Residents Jack McCloy and Leo McGinity, a former county judge, are two of the four people who are alleging that the county misused taxpayer dollars, circumvented Wicks Law and failed to conduct a traffic study in accordance with state law when it approved a 30-year lease with Grand Baldwin Associates L.P. for a new 1st Precinct facility, slated to be built in the Rosen Shopping Center on Grand Avenue.

“I, along with the others who signed the legal challenge, want the 1st Precinct to remain in Baldwin,” McCloy said, “but the deal that Joe Scannell championed and the Suozzi regime rushed to approve is not in the best interests of the taxpayers here in Baldwin.”

Another reason he pursued legal action, McCloy said, was because when he provided details of a property that could be purchased, rather than leased, for the new precinct, Democratic lawmakers approved the lease anyway. “Instead of exploring the opportunity to obtain purchased land, Joe Scannell and the Suozzi-era Legislature pushed the deal through during their final days in office,” McCloy said. “It makes one wonder: Why?”

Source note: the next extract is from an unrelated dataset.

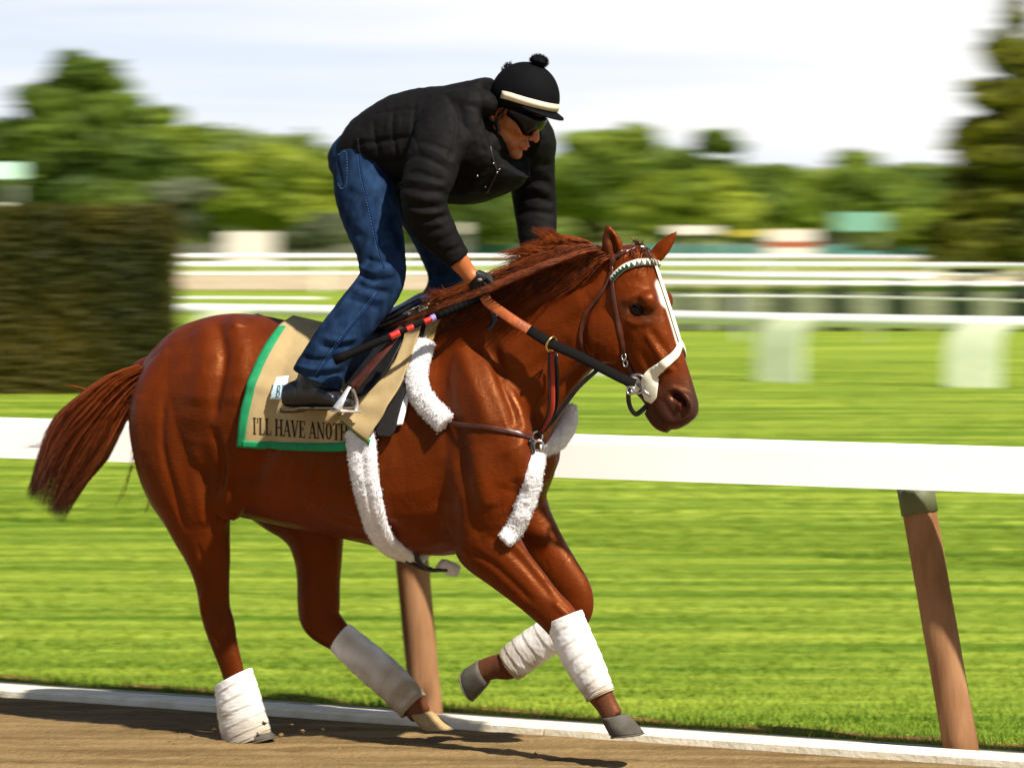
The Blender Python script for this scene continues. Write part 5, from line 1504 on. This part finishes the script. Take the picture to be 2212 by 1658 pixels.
# face modelling: eye hollows, mouth line, nose side, philtrum
def pst(pts, R_, amp):
    global pv
    d, t = seg_dist(pv, [tuple(p) for p in pts]); pv = pv + pn * (amp * np.exp(-(d / R_) ** 2))[:, None]
pst([hd(.090, -.0605, .024), hd(.116, -.060, 0), hd(.090, -.0605, -.024)], .0032, -.005)
for s_ in (1, -1):
    pst([hd(.080, .018, .030 * s_), hd(.080, .016, .036 * s_)], .016, -.006)
    pst([hd(.105, -.030, .020 * s_), hd(.092, -.045, .030 * s_), hd(.080, -.062, .034 * s_)], .007, -.0035)
    pst([hd(.060, -.045, .046 * s_), hd(.045, -.062, .046 * s_)], .016, -.003)
    pst([hd(-.014, -.002, .086 * s_), hd(-.012, -.014, .086 * s_)], .007, -.006)
pst([hd(.106, -.084, 0)], .01, -.003) if False else None
skin = np.array([.40, .125, .035])
pcol = np.repeat(skin[None], len(pv), 0) * (1 + .10 * np.array([mnoise.noise(Vector(x) * 30) for x in pv]))[:, None]
def pbl(c, pts, R_, amt, sharp=2):
    global pcol
    d, t = seg_dist(pv, [tuple(p) for p in pts]); k = (amt * np.exp(-(d / R_) ** sharp))[:, None]; pcol = pcol * (1 - k) + np.array(c) * k
pbl((.42, .080, .050), [hd(.108, -.054, .018), hd(.118, -.055, 0), hd(.108, -.054, -.018)], .0075, .8, 4)
pbl((.42, .080, .050), [hd(.106, -.067, .016), hd(.116, -.067, 0), hd(.106, -.067, -.016)], .0080, .8, 4)
pbl((.10, .045, .020), [hd(.100, -.043, .024), hd(.116, -.042, 0), hd(.100, -.043, -.024)], .0065, .55)
pbl((.15, .065, .028), [hd(.06, -.085, .045), hd(.10, -.100, .0), hd(.06, -.085, -.045)], .024, .38)
pbl((.34, .085, .035), [hd(.07, -.02, .045), hd(.07, -.02, .05)], .02, .35)
pbl((.45, .10, .05), [hd(.122, -.020, 0)] * 2, .014, .4)
pbl((.35, .07, .03), [hd(-.018, .01, .086), hd(-.018, -.02, .086)], .018, .5)
set_cols(pme, np.clip(pcol, 0, 1))
finish(pme, 'body', pv, M['skin'], RIDER)
# -- jacket
jb = Body()
jb.spans([(758, 296, 788, 366, .150), (768, 268, 815, 378, .170), (800, 236, 858, 398, .182), (850, 206, 908, 422, .188), (910, 190, 965, 438, .196), (965, 184, 1020, 442, .205), (1018, 174, 1075, 425, .205), (1054, 168, 1112, 408, .185), (1056, 205, 1128, 396, .15), (1056, 296, 1140, 384, .10)], k=32)
jb.limb([(1000, 270, .12, 74, .07), (968, 285, .165, 72, .082), (945, 325, .215, 62, .080), (928, 375, .26, 58, .072), (915, 425, .285, 52, .066), (926, 472, .272, 47, .060), (952, 512, .245, 40, .053), (978, 547, .218, 31, .046), (990, 562, .207, 27, .043)], k=24)
jb.limb([(1110, 290, -.12, 74, .07), (1138, 305, -.17, 62, .08), (1148, 355, -.22, 50, .074), (1152, 410, -.25, 48, .066), (1156, 455, -.255, 46, .062), (1160, 500, -.24, 42, .055), (1158, 540, -.215, 34, .047), (1155, 560, -.20, 30, .043)], k=24)
jb.ball(H(1010, 225, .10), .12, .06, .08, axes=(FW, UP, NW))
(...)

On Dec. 16, the then Democratic-majority Legislature approved the lease against heavy opposition from Baldwin residents and Republican lawmakers, who alleged that Grand Baldwin Associates L.P. was getting a sweetheart deal from the county. The lease requires that county taxpayers pay millions of dollars in construction costs, rent, property taxes and fees over a 30-year period.

The residents are being represented by attorney Howard Avrutine, who said that the lease appears “not legal in many aspects.”

“The residents feel very strongly that the lease for the 1st Precinct amounts to really a gift of public funds to a private entity,” Avrutine said. “The way it was structured was designed to circumvent the public bidding requirements. Lastly, the way this was done was done not in compliance with the New York State Environmental Quality Review Act.”